What is needed:
Say how many lines include "part", with no words around the number.

Data shown:
BEGIN
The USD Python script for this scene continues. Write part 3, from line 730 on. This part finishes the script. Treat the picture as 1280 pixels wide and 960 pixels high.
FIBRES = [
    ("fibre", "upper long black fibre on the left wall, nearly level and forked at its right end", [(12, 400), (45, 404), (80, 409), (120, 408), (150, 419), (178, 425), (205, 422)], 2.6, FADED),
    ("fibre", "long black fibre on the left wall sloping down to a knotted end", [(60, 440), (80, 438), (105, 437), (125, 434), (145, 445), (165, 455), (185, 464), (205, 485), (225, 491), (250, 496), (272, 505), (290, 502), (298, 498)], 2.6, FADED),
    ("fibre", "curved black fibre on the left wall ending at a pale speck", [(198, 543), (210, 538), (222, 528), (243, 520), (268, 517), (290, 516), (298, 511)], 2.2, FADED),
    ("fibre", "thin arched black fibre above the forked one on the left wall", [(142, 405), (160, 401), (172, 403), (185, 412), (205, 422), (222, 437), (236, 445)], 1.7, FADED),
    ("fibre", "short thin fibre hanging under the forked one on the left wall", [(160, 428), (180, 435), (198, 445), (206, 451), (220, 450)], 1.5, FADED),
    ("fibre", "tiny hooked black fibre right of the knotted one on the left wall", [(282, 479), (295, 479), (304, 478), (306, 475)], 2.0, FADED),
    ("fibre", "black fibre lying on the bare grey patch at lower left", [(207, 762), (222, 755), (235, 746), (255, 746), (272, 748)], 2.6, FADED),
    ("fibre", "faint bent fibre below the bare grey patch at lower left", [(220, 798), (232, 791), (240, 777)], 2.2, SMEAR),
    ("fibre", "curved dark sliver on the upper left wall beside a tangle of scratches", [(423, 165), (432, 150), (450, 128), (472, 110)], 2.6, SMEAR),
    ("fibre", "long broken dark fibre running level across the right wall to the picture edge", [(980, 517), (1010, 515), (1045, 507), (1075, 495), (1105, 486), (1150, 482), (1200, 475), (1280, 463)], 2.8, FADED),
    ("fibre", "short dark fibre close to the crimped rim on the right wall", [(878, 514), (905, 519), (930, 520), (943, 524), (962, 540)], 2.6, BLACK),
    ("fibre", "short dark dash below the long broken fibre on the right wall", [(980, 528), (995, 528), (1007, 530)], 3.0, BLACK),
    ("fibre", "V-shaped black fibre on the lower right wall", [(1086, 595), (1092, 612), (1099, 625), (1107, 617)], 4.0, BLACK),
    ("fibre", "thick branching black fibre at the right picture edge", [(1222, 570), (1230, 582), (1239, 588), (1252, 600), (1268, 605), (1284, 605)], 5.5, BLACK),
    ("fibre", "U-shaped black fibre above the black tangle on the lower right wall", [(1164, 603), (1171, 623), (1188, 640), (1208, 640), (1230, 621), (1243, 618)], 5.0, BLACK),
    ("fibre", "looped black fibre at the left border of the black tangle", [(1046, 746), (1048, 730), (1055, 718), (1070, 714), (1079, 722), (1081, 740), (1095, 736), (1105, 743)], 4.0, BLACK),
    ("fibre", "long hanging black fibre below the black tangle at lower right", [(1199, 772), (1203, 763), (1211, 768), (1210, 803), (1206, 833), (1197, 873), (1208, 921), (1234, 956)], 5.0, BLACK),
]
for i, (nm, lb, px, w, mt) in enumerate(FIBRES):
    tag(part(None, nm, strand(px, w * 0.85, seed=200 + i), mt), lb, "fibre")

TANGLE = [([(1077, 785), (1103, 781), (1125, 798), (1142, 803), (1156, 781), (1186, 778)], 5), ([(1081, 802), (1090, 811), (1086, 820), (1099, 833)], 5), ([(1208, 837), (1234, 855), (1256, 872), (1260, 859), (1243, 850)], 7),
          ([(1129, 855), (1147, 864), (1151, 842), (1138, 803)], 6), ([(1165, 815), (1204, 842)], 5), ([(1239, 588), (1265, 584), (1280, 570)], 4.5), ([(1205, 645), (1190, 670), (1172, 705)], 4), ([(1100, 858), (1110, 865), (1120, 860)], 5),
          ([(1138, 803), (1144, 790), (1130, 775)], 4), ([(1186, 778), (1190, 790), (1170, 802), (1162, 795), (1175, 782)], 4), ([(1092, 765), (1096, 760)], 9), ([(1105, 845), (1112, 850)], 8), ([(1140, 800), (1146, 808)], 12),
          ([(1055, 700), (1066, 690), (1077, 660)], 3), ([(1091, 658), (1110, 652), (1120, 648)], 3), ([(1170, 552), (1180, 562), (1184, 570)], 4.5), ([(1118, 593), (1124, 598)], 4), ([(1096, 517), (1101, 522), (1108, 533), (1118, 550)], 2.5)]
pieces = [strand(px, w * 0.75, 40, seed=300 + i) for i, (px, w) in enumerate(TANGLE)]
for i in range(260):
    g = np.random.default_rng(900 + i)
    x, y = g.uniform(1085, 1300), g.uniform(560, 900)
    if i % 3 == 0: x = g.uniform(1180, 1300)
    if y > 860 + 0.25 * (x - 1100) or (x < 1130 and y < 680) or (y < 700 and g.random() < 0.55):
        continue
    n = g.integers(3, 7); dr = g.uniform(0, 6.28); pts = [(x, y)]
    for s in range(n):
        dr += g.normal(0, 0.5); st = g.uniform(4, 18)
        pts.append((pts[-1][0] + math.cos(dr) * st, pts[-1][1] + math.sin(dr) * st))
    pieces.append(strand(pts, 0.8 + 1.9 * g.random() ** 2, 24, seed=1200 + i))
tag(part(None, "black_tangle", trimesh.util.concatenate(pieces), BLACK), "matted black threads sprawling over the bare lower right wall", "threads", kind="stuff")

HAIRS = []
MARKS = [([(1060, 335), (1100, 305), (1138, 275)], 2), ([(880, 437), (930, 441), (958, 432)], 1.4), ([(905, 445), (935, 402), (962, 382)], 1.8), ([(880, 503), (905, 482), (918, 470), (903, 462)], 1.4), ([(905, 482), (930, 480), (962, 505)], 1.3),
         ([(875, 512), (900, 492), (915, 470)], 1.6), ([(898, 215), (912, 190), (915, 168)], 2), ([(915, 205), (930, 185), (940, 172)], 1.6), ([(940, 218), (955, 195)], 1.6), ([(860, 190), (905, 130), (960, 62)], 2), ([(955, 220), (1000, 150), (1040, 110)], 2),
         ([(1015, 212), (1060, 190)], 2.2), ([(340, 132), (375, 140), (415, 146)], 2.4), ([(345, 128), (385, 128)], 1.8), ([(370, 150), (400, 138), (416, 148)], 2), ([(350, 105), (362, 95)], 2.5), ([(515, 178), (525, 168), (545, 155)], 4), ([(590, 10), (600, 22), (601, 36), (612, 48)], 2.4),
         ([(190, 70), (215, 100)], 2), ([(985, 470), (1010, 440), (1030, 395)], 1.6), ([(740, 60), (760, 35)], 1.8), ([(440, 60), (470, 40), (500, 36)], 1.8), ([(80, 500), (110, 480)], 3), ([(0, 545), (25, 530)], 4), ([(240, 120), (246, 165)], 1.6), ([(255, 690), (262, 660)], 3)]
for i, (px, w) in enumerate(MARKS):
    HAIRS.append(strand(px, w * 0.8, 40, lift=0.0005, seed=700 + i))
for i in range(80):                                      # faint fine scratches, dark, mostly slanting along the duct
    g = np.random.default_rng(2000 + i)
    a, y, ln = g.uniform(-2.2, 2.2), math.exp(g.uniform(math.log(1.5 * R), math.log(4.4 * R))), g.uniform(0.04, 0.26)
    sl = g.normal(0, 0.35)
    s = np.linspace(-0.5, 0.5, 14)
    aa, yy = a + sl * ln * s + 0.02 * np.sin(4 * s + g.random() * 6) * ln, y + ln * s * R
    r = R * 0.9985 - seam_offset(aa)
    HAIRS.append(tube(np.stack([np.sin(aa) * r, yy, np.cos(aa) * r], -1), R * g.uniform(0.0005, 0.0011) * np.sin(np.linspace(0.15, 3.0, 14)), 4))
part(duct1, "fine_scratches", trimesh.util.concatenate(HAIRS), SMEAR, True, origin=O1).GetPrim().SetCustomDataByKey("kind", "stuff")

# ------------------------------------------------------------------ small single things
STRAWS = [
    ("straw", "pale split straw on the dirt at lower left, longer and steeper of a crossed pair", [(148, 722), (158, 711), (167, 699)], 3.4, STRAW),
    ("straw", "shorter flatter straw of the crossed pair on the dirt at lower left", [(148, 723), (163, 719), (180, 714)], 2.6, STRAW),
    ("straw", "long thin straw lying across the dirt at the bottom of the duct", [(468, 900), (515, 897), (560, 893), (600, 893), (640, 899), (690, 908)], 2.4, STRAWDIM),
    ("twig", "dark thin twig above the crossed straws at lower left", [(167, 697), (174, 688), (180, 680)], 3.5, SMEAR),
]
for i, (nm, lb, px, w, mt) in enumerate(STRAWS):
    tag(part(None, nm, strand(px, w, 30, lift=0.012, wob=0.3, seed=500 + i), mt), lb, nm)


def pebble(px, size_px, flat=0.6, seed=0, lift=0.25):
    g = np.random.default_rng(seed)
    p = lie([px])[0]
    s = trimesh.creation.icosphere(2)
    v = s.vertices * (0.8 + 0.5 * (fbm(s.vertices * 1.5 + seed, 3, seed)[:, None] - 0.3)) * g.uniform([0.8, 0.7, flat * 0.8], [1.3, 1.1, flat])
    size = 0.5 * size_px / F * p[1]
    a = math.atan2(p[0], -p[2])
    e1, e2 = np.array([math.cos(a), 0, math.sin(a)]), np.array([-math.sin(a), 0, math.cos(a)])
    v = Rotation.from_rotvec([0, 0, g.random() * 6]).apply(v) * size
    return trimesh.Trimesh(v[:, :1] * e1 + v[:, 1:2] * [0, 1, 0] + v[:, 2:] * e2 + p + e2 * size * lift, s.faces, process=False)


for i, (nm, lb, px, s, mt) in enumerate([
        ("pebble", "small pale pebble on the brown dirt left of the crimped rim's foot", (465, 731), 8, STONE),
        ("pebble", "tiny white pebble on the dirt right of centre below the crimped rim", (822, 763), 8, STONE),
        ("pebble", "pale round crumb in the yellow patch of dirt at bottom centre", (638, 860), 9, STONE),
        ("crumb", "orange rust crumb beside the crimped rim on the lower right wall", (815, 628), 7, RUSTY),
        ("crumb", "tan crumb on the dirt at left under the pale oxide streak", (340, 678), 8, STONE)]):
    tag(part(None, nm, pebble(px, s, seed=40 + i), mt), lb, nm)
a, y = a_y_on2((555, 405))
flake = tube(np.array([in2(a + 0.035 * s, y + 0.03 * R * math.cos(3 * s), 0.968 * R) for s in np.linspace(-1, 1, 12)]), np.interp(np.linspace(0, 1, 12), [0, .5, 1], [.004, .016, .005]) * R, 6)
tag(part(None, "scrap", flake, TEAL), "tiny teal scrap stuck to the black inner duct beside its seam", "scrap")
END
Solution for this problem:
7